**Directions**
All the data below goes into the copy word for word, but the pictures don't.

(begin)

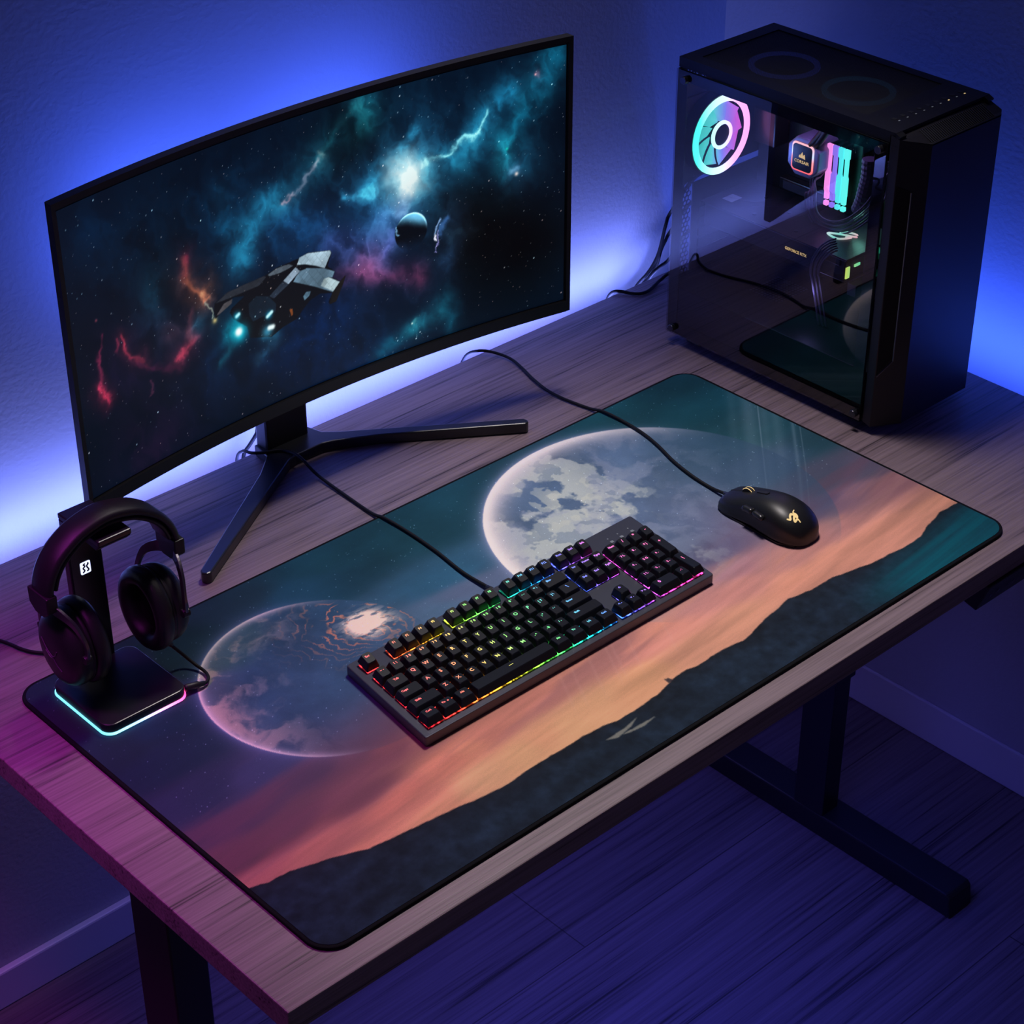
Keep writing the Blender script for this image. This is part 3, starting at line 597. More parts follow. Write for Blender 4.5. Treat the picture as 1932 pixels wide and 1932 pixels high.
for x in (.7425, .7590, .7769):
    MB().box(x-.0022, x+.0022, .3245, .3282, KZ1-.0002, KZ1+.0002).build('indicator_mark', M['white'], kb)
    MB().box(x-.0008, x+.0008, .3330, .3348, KZ1-.0002, KZ1+.0003).build('indicator_light', M['white'], kb)

# ---------------------------------------------------------------- cables on the desk
def lay(pts, z): return [at(px, py, 2, z) for px, py in pts]
R1 = .0021
kc = thing('keyboard_cable', (.58, .37, MZ), 'thin black cable running from the keyboard back past the monitor stand', 'cable')
pts = [(.5765, .353, MZ+.006), (.5775, .372, MZ+.0045), (.5781, .412, MZ+.003), (.5848, .469, MZ+.0028), (.5873, .522, MZ+.0028), (.5861, .565, MZ+.003), (.5855, .590, DZ+.003), (.5878, .6458, DZ+.003), (.5897, .703, DZ+.006), (.5880, .738, DZ+.0185), (.5830, .765, DZ+.018), (.562, .7762, DZ+.018), (.5510, .790, DZ+.016), (.5530, .812, DZ+.008), (.558, .835, DZ-.020), (.560, .842, DZ-.10)]
MB().tube(bez(pts, 8), R1, 8).build('cord', M['cable'], kc, smooth=True)
MB().tube([(.5765, .3505, MZ+.006), (.5768, .360, MZ+.0055), (.577, .368, MZ+.005)], [.0034, .0032, .0025], 10).build('strain_relief', M['plastic'], kc, smooth=True)
mc = thing('mouse_cable', (.93, .31, MZ), 'thin black cable running from the mouse across the desk behind the monitor', 'cable')
pts = [(.9300, .3020, MZ+.008), (.9303, .3200, MZ+.006), (.9321, .3403, MZ+.003), (.9355, .3753, MZ+.003), (.9446, .4163, MZ+.003), (.9583, .4578, MZ+.003), (.9665, .4946, MZ+.003), (.9693, .5316, MZ+.003), (.968, .566, MZ+.0035), (.966, .590, DZ+.003), (.9610, .615, DZ+.003), (.9580, .640, DZ+.003), (.9585, .6675, DZ+.003), (.9661, .7025, DZ+.003), (.9761, .7346, DZ+.003), (.9815, .765, DZ+.004), (.974, .792, DZ+.006), (.960, .808, DZ+.007), (.951, .824, DZ-.004), (.949, .838, DZ-.040), (.949, .842, DZ-.10)]
MB().tube(bez(pts, 8), R1, 8).build('cord', M['cable'], mc, smooth=True)
def cable(label, pts, r=R1, group=None, nm='power_cable'):
    p0 = pts[0]; o = MB().tube(bez(pts, 8), r, 8).build(nm, M['cable'], smooth=True)
    return tag(o, label, 'cable', group)
def wallrun(pix, yv): return [at(x, y, 1, yv) for x, y in pix]
cable('black cable hanging behind the monitor and dropping over the desk edge', [(.590, .800, .80)]+wallrun([(486, 806), (484, 818), (472, 838), (463, 851), (459, 864), (458, 890)], .852)+[(.565, .856, .56)], .0026)
pw = wallrun([(1267, 398), (1256, 425), (1245, 470), (1235, 495), (1220, 518), (1203, 537), (1180, 575)], .838)
cable('black cable behind the computer tower, topmost on the wall', [(1.350, .664, .84), (1.385, .74, .85), (1.392, .80, .82)]+pw+[(pw[-1][0]-.01, .840, .58)], .0027, 'cables hanging behind the computer tower')
pw = wallrun([(1266, 435), (1255, 455), (1247, 472), (1239, 500), (1226, 522), (1210, 540), (1190, 575)], .848)
cable('black cable behind the computer tower, crossing just below the topmost one', [(1.365, .664, .78), (1.390, .74, .79), (1.400, .81, .775)]+pw+[(pw[-1][0]-.005, .850, .58)], .0027, 'cables hanging behind the computer tower')
pw = wallrun([(1263, 488), (1245, 503), (1230, 517), (1221, 532), (1212, 560)], .832)
cable('black cable behind the computer tower, lowest on the wall', [(1.36, .664, .72), (1.375, .74, .735), (1.385, .80, .735)]+pw+[(pw[-1][0], .834, .58)], .0027, 'cables hanging behind the computer tower')
cable('short black cable lying along the rear desk edge beside the tower', [(1.300, .668, .73), (1.318, .70, .715), (1.330, .745, .700), (1.326, .782, .690), (1.3120, .790, .680), (1.2960, .786, DZ+.0035), (1.2750, .780, DZ+.003), (1.2600, .782, DZ+.003), (1.2500, .793, DZ+.003), (1.2430, .805, DZ+.004), (1.2360, .8160, DZ+.001), (1.2340, .8250, DZ-.015), (1.2335, .832, DZ-.05)], .0025)
cable('black cable lying on the wood at the left, leading to the headphone stand', [(.012, .832, DZ-.03), (.014, .820, DZ-.002), (.022, .803, DZ+.004), (.045, .775, DZ+.003), (.075, .745, DZ+.003), (.1076, .6708, DZ+.003), (.1164, .6413, DZ+.003), (.1243, .6251, DZ+.003), (.1354, .612, DZ+.003), (.146, .590, DZ+.007), (.150, .5745, MZ+.006), (.150, .5640, MZ+.0085)], .0022)

# ---------------------------------------------------------------- mouse
mo = thing('computer_mouse', (.929, .235, MZ), 'black ergonomic gaming mouse with a glowing gold emblem on the mat', 'mouse')
ST = [(.1718, .0050, .0070), (.1726, .0110, .0125), (.1745, .0180, .0188), (.180, .0260, .0260), (.190, .0320, .0330), (.202, .0352, .0380), (.215, .0355, .0405), (.228, .0345, .0408), (.240, .0328, .0392), (.252, .0318, .0362), (.264, .0322, .0322), (.276, .0332, .0275), (.288, .0330, .0228), (.298, .0300, .0190), (.3035, .0265, .0165), (.3050, .0235, .0130)]
def msec(y, w, h, n=28):
    ring = []
    for k in range(n):
        a = math.pi*(k/(n-1)); c, s = math.cos(a), math.sin(a)
        zz = abs(s)**.80; waist = 1-.10*math.exp(-((zz-.32)/.22)**2)
        tuck = 1-.05*(1-min(1, zz*4))
        ring.append((.929+c*(abs(c)**-.22 if abs(c) > 1e-6 else 1)*w*waist*tuck*(1 if abs(c) < 1 else 1), y, MZ+.0012+h*zz))
    return ring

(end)

**Response below**
Keep writing the Blender script for this image. This is part 3, starting at line 597. More parts follow. Write for Blender 4.5. Treat the picture as 1932 pixels wide and 1932 pixels high.
for x in (.7425, .7590, .7769):
    MB().box(x-.0022, x+.0022, .3245, .3282, KZ1-.0002, KZ1+.0002).build('indicator_mark', M['white'], kb)
    MB().box(x-.0008, x+.0008, .3330, .3348, KZ1-.0002, KZ1+.0003).build('indicator_light', M['white'], kb)

# ---------------------------------------------------------------- cables on the desk
def lay(pts, z): return [at(px, py, 2, z) for px, py in pts]
R1 = .0021
kc = thing('keyboard_cable', (.58, .37, MZ), 'thin black cable running from the keyboard back past the monitor stand', 'cable')
pts = [(.5765, .353, MZ+.006), (.5775, .372, MZ+.0045), (.5781, .412, MZ+.003), (.5848, .469, MZ+.0028), (.5873, .522, MZ+.0028), (.5861, .565, MZ+.003), (.5855, .590, DZ+.003), (.5878, .6458, DZ+.003), (.5897, .703, DZ+.006), (.5880, .738, DZ+.0185), (.5830, .765, DZ+.018), (.562, .7762, DZ+.018), (.5510, .790, DZ+.016), (.5530, .812, DZ+.008), (.558, .835, DZ-.020), (.560, .842, DZ-.10)]
MB().tube(bez(pts, 8), R1, 8).build('cord', M['cable'], kc, smooth=True)
MB().tube([(.5765, .3505, MZ+.006), (.5768, .360, MZ+.0055), (.577, .368, MZ+.005)], [.0034, .0032, .0025], 10).build('strain_relief', M['plastic'], kc, smooth=True)
mc = thing('mouse_cable', (.93, .31, MZ), 'thin black cable running from the mouse across the desk behind the monitor', 'cable')
pts = [(.9300, .3020, MZ+.008), (.9303, .3200, MZ+.006), (.9321, .3403, MZ+.003), (.9355, .3753, MZ+.003), (.9446, .4163, MZ+.003), (.9583, .4578, MZ+.003), (.9665, .4946, MZ+.003), (.9693, .5316, MZ+.003), (.968, .566, MZ+.0035), (.966, .590, DZ+.003), (.9610, .615, DZ+.003), (.9580, .640, DZ+.003), (.9585, .6675, DZ+.003), (.9661, .7025, DZ+.003), (.9761, .7346, DZ+.003), (.9815, .765, DZ+.004), (.974, .792, DZ+.006), (.960, .808, DZ+.007), (.951, .824, DZ-.004), (.949, .838, DZ-.040), (.949, .842, DZ-.10)]
MB().tube(bez(pts, 8), R1, 8).build('cord', M['cable'], mc, smooth=True)
def cable(label, pts, r=R1, group=None, nm='power_cable'):
    p0 = pts[0]; o = MB().tube(bez(pts, 8), r, 8).build(nm, M['cable'], smooth=True)
    return tag(o, label, 'cable', group)
def wallrun(pix, yv): return [at(x, y, 1, yv) for x, y in pix]
cable('black cable hanging behind the monitor and dropping over the desk edge', [(.590, .800, .80)]+wallrun([(486, 806), (484, 818), (472, 838), (463, 851), (459, 864), (458, 890)], .852)+[(.565, .856, .56)], .0026)
pw = wallrun([(1267, 398), (1256, 425), (1245, 470), (1235, 495), (1220, 518), (1203, 537), (1180, 575)], .838)
cable('black cable behind the computer tower, topmost on the wall', [(1.350, .664, .84), (1.385, .74, .85), (1.392, .80, .82)]+pw+[(pw[-1][0]-.01, .840, .58)], .0027, 'cables hanging behind the computer tower')
pw = wallrun([(1266, 435), (1255, 455), (1247, 472), (1239, 500), (1226, 522), (1210, 540), (1190, 575)], .848)
cable('black cable behind the computer tower, crossing just below the topmost one', [(1.365, .664, .78), (1.390, .74, .79), (1.400, .81, .775)]+pw+[(pw[-1][0]-.005, .850, .58)], .0027, 'cables hanging behind the computer tower')
pw = wallrun([(1263, 488), (1245, 503), (1230, 517), (1221, 532), (1212, 560)], .832)
cable('black cable behind the computer tower, lowest on the wall', [(1.36, .664, .72), (1.375, .74, .735), (1.385, .80, .735)]+pw+[(pw[-1][0], .834, .58)], .0027, 'cables hanging behind the computer tower')
cable('short black cable lying along the rear desk edge beside the tower', [(1.300, .668, .73), (1.318, .70, .715), (1.330, .745, .700), (1.326, .782, .690), (1.3120, .790, .680), (1.2960, .786, DZ+.0035), (1.2750, .780, DZ+.003), (1.2600, .782, DZ+.003), (1.2500, .793, DZ+.003), (1.2430, .805, DZ+.004), (1.2360, .8160, DZ+.001), (1.2340, .8250, DZ-.015), (1.2335, .832, DZ-.05)], .0025)
cable('black cable lying on the wood at the left, leading to the headphone stand', [(.012, .832, DZ-.03), (.014, .820, DZ-.002), (.022, .803, DZ+.004), (.045, .775, DZ+.003), (.075, .745, DZ+.003), (.1076, .6708, DZ+.003), (.1164, .6413, DZ+.003), (.1243, .6251, DZ+.003), (.1354, .612, DZ+.003), (.146, .590, DZ+.007), (.150, .5745, MZ+.006), (.150, .5640, MZ+.0085)], .0022)

# ---------------------------------------------------------------- mouse
mo = thing('computer_mouse', (.929, .235, MZ), 'black ergonomic gaming mouse with a glowing gold emblem on the mat', 'mouse')
ST = [(.1718, .0050, .0070), (.1726, .0110, .0125), (.1745, .0180, .0188), (.180, .0260, .0260), (.190, .0320, .0330), (.202, .0352, .0380), (.215, .0355, .0405), (.228, .0345, .0408), (.240, .0328, .0392), (.252, .0318, .0362), (.264, .0322, .0322), (.276, .0332, .0275), (.288, .0330, .0228), (.298, .0300, .0190), (.3035, .0265, .0165), (.3050, .0235, .0130)]
def msec(y, w, h, n=28):
    ring = []
    for k in range(n):
        a = math.pi*(k/(n-1)); c, s = math.cos(a), math.sin(a)
        zz = abs(s)**.80; waist = 1-.10*math.exp(-((zz-.32)/.22)**2)
        tuck = 1-.05*(1-min(1, zz*4))
        ring.append((.929+c*(abs(c)**-.22 if abs(c) > 1e-6 else 1)*w*waist*tuck*(1 if abs(c) < 1 else 1), y, MZ+.0012+h*zz))
    return ring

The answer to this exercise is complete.